I've been fighting for ripped-off motorists for more than a decade now, as motoring editor of the Sun, News of the World and lately, the Daily Mirror - as well as writing every week for Auto Express. It's almost a year to the day since the Mirror allowed me to say that I was declaring war on London Mayor Ken Livingstone - Godfather of the congestion charge. And it's less than a month since I gave warning in this very column that if the RAC Foundation continues to "welcome" (its words, not mine) additional charges on routes like the M6 Toll, carte blanche will be handed to those in power to "introduce direct charges in other parts of the country" (my words, not its).

The late realisation from yet another broadsheet that car users are being persecuted and robbed came on 2 January when the entire front page of the Independent concentrated on a story which read 'Suburban drivers to face tolls in congestion charge shake-up'. The paper claimed that charging, previously reserved for Durham and London, is ready to spread to suburbia. Existing charges like the M25 Dartford Crossing and M6 Toll will pale into insignificance when we're forced to pay for using residential roads in London suburbs, and the fringes of who knows how many other cities and towns?

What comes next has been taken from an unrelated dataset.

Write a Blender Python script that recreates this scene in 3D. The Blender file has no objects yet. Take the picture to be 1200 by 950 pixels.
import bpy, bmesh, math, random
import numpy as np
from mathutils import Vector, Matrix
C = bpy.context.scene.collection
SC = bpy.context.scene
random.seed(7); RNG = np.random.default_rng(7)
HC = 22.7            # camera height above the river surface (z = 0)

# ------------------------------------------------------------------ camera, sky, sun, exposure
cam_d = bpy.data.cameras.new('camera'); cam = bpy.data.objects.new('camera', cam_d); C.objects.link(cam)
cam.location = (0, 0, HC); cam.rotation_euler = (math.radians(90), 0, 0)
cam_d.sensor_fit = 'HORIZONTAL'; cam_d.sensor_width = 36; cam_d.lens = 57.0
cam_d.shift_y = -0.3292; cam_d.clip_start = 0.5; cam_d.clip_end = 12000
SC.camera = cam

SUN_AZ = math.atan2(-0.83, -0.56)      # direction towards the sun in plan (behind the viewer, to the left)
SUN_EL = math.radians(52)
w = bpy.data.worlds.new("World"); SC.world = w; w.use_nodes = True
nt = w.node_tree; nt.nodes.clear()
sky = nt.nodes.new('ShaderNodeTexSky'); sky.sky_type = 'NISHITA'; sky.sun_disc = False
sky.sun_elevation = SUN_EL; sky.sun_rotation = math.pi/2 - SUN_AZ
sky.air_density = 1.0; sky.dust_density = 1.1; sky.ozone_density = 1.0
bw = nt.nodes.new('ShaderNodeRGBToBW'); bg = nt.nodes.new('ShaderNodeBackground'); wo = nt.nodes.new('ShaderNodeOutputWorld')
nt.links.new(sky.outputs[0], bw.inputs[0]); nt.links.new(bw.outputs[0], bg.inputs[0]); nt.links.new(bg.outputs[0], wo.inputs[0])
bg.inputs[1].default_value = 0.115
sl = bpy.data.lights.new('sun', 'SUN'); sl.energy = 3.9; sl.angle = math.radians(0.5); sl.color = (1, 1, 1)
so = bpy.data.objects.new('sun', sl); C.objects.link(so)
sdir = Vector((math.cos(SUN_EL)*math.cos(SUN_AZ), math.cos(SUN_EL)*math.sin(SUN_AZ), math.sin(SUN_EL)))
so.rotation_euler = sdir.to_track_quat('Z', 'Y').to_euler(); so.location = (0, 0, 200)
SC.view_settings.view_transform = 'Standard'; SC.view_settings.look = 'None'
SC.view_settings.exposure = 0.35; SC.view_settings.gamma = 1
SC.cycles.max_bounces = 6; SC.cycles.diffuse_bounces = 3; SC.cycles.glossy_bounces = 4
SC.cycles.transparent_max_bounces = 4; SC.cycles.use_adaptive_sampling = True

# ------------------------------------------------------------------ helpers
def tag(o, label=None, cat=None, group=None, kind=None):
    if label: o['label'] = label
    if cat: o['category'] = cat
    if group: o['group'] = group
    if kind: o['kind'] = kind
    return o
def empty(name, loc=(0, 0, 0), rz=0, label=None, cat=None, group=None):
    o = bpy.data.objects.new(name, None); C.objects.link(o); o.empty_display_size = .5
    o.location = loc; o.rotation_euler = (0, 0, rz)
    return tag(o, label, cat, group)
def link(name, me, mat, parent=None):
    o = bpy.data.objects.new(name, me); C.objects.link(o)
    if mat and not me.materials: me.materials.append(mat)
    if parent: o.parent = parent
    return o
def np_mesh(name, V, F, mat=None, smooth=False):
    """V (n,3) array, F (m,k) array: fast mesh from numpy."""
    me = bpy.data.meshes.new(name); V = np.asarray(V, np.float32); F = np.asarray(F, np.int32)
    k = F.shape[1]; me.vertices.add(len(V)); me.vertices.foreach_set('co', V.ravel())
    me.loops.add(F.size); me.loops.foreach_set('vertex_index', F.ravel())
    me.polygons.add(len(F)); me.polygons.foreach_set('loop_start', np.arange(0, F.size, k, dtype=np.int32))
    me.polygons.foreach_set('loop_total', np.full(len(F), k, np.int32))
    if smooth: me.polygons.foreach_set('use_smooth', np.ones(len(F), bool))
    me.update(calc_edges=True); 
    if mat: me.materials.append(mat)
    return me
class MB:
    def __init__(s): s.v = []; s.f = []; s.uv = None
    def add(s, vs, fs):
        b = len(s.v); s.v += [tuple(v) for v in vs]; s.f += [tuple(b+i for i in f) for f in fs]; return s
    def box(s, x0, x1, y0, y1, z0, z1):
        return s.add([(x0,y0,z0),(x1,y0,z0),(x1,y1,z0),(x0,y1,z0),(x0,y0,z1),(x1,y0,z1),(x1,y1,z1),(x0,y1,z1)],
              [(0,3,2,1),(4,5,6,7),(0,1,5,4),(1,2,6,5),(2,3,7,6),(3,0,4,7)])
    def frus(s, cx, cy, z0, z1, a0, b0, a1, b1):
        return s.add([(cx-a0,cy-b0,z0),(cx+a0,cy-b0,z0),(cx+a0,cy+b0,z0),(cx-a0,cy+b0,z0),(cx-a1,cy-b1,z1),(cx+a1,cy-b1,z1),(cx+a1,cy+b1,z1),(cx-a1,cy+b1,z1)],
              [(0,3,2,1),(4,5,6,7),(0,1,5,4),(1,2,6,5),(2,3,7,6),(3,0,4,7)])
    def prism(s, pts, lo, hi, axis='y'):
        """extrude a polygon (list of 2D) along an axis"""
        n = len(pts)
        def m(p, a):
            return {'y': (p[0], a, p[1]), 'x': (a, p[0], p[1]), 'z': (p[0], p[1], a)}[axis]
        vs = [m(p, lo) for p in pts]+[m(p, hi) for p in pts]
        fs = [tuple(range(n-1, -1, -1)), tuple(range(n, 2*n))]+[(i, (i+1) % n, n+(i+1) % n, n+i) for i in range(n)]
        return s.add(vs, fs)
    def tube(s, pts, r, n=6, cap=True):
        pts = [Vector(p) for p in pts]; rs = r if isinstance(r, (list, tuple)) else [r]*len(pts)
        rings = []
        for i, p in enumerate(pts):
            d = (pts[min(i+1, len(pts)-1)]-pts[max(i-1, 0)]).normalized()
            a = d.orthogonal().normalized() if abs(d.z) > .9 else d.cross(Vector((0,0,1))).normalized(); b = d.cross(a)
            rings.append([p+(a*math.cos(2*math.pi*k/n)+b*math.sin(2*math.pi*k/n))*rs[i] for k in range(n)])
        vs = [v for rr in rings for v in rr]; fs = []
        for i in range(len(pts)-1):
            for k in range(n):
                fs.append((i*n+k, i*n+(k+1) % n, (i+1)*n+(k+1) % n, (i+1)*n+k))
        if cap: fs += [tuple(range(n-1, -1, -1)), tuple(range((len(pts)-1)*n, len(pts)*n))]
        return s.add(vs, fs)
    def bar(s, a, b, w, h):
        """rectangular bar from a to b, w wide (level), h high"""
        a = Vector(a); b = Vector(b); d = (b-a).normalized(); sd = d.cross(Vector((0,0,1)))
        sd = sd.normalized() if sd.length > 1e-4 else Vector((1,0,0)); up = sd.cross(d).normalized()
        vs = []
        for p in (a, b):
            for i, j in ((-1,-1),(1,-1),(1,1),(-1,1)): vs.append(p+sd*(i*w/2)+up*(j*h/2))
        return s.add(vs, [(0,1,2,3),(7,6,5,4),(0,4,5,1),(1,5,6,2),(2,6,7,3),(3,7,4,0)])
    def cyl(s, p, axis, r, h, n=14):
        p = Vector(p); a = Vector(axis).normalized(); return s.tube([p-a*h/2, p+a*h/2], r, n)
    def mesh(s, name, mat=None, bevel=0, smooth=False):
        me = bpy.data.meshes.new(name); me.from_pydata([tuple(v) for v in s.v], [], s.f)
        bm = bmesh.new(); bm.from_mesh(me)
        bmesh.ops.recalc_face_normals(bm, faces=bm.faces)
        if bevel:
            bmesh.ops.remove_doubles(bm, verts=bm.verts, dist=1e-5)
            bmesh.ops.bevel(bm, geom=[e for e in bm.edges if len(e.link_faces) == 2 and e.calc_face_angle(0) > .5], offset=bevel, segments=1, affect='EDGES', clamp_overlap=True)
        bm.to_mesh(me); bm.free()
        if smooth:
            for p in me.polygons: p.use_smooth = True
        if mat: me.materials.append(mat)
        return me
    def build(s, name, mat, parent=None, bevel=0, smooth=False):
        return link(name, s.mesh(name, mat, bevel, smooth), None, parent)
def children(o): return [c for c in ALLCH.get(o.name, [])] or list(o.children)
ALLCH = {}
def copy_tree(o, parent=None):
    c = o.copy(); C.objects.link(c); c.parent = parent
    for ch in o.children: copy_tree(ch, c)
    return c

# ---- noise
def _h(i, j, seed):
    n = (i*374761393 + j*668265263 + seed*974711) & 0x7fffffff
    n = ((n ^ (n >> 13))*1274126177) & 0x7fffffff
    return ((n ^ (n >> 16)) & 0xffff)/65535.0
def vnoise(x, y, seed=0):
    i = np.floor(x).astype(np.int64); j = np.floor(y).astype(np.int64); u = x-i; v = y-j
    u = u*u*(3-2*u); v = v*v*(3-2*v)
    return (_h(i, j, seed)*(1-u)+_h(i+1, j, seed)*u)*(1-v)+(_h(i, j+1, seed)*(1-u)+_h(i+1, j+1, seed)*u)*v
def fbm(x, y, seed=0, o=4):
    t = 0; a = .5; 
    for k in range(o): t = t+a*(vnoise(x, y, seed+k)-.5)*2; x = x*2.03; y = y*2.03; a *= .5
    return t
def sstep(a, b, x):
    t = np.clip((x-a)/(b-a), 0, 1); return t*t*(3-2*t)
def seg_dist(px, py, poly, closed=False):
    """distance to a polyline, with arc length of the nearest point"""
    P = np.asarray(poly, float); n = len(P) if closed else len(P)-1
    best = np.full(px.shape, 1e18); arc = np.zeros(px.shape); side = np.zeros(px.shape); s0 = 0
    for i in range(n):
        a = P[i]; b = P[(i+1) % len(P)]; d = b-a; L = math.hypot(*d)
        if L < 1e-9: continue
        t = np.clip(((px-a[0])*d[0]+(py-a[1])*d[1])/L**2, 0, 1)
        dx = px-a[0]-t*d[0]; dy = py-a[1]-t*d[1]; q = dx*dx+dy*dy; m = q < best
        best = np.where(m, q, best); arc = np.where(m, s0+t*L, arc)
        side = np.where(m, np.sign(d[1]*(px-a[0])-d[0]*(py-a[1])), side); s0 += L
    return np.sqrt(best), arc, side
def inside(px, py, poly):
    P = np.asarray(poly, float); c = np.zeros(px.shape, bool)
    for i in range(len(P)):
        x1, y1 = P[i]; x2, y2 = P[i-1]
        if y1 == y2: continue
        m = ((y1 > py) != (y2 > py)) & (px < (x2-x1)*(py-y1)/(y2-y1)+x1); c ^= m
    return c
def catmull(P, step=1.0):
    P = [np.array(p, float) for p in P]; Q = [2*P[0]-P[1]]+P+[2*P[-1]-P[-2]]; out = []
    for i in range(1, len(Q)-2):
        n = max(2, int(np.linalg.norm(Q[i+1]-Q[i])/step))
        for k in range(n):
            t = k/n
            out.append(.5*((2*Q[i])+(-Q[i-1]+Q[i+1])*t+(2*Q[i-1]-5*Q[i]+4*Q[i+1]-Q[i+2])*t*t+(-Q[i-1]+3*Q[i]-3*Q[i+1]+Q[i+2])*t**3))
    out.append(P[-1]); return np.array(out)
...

If, as the Independent predicts, the authorities get this latest revenue-raising racket off the ground, Britain will become the only place in the world to charge directly and widely at the point of use for driving on non-motorway roads. If and when that happens, I'll be emigrating along with, I suspect, thousands of other members of the 30 million-strong car user club. The Treasury will lose billions as hard-working people sell up and move themselves and their wealth to other countries. The UK will lose out big time, courtesy of greedy but short-sighted politicians. In trying to drive us off the road, those in power are in real danger of driving us out of the British Isles.